Alvis's thinking about the opera focuses not just on Indigenous involvement in the production, which admittedly may be inconsistent, but what it means for a major cultural institution such as the COC to commit itself to Indigenous performance art. "Perhaps this piece can't be built on the most solid Indigenous foundation. So we shift our goals to the long game. We look for cracks in the foundation, for small victories now that can lead to Indigenous-led projects in the future."

As a committed Indigenous artist choosing to participate in this production, Alvis is constantly reassessing the decision-making process and has a personal point of reference for a guide. "I'm willing to co-operate and participate and collaborate with people who I see are also willing to take action and make change and move forward. I will have patience if I can see we're having a conversation and a willingness to find somewhere new to go together."

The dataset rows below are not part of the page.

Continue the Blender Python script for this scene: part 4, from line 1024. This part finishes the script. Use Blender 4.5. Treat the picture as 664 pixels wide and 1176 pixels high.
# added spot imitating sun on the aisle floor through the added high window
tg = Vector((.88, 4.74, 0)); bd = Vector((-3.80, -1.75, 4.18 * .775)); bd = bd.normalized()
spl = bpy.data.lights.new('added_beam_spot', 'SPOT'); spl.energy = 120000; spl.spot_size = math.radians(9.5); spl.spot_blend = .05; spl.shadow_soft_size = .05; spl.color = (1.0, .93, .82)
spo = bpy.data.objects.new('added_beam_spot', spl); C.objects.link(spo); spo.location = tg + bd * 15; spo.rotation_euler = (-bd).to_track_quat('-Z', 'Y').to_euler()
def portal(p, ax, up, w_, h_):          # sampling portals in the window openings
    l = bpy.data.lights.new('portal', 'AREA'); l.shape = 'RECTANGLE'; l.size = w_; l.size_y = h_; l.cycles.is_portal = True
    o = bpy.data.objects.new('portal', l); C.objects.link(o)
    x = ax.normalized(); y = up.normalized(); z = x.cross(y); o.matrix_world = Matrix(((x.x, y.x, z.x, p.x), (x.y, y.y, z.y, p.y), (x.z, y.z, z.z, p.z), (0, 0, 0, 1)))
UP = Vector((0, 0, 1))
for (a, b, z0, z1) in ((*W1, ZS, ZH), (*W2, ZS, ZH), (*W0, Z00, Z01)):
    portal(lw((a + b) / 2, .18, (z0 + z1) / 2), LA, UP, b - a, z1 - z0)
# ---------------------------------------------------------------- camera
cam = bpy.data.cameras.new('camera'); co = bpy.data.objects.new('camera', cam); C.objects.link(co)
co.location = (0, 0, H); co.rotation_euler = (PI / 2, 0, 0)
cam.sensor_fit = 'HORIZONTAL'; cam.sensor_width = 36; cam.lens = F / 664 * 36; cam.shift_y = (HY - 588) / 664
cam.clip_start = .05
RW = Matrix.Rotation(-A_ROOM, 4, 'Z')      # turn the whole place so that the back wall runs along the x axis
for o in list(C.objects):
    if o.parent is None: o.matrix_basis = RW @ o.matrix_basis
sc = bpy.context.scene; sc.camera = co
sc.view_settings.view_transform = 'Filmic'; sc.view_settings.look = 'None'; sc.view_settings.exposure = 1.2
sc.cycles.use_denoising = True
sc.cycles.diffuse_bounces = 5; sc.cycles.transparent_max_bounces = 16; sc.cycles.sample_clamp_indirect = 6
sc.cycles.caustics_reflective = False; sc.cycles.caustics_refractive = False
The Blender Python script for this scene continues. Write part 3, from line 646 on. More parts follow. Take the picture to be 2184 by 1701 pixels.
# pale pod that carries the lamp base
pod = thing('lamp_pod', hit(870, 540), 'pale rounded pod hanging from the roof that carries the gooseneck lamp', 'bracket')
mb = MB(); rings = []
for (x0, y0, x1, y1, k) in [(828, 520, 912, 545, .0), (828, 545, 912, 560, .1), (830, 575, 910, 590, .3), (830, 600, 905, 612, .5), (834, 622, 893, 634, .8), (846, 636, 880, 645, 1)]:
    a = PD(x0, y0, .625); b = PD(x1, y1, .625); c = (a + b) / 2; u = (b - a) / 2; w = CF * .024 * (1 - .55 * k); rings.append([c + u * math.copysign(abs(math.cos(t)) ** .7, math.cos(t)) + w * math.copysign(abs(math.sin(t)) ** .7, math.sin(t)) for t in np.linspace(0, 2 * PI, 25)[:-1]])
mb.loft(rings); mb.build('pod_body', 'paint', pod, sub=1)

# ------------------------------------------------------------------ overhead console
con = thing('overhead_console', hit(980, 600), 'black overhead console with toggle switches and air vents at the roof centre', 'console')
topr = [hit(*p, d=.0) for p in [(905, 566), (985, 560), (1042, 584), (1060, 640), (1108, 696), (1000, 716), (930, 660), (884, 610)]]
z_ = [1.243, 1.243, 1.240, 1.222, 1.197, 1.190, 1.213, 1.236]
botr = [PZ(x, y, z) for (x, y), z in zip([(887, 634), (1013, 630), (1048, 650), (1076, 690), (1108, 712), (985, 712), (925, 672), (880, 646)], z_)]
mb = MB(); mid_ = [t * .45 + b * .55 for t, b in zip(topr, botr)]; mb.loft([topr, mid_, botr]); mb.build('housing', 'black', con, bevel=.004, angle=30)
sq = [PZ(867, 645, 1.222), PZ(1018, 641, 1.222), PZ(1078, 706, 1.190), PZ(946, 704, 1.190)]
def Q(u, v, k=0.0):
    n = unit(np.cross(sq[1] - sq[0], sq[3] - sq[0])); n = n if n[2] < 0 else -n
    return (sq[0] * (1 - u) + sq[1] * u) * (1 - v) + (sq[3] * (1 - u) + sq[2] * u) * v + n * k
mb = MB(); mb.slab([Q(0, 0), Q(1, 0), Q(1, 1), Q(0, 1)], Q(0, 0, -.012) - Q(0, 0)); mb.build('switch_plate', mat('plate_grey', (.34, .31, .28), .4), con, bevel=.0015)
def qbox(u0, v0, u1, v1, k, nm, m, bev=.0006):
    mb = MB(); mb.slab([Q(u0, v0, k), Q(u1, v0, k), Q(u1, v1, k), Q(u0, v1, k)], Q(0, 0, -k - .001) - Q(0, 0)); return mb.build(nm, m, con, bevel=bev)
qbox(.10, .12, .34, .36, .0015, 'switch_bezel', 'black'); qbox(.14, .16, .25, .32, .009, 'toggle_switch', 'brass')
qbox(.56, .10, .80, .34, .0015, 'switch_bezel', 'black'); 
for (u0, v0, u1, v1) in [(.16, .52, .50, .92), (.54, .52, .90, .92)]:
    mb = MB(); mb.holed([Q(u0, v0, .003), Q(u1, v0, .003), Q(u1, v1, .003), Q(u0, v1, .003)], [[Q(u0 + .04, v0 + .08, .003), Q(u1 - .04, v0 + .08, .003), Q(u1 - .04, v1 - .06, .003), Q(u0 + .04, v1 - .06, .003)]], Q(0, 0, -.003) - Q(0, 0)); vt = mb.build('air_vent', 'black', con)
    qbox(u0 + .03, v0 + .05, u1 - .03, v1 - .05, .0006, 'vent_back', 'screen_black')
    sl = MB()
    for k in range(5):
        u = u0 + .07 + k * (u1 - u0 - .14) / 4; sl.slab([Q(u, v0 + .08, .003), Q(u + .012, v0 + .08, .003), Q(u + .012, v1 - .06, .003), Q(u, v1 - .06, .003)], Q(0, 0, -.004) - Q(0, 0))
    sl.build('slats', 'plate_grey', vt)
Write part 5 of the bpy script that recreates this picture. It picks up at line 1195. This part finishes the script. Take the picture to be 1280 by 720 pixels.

But before we create a future, we must deal with the past. Hinton notes that he has reconfigured the production, in a way, as a constant trial scene. "The set is like an immense courtroom," he said, "so we can dramatize Riel's trial. But it's also where Thomas Scott, the Orangeman, is put on trial by the Métis Council. But Confederation is on trial in this, and, in an interesting way, the opera itself is on trial. It's not a trial whether it's a good opera or a bad opera, but whether it's a true opera. What does it say to us today? A trial is not a foregone conclusion of guilt or innocence but a process in which we investigate, in which we find what holds up and what doesn't. In essence, that's what this production is all about."

The dogs of Riel are still barking in Canadian history, but they are new dogs with a new message for us. A message not necessarily of hurt and alarm but of warning and, ultimately, hope. When we hear what we previously refused to acknowledge – however much we may initially resist – understanding becomes a possibility. And from understanding everything follows.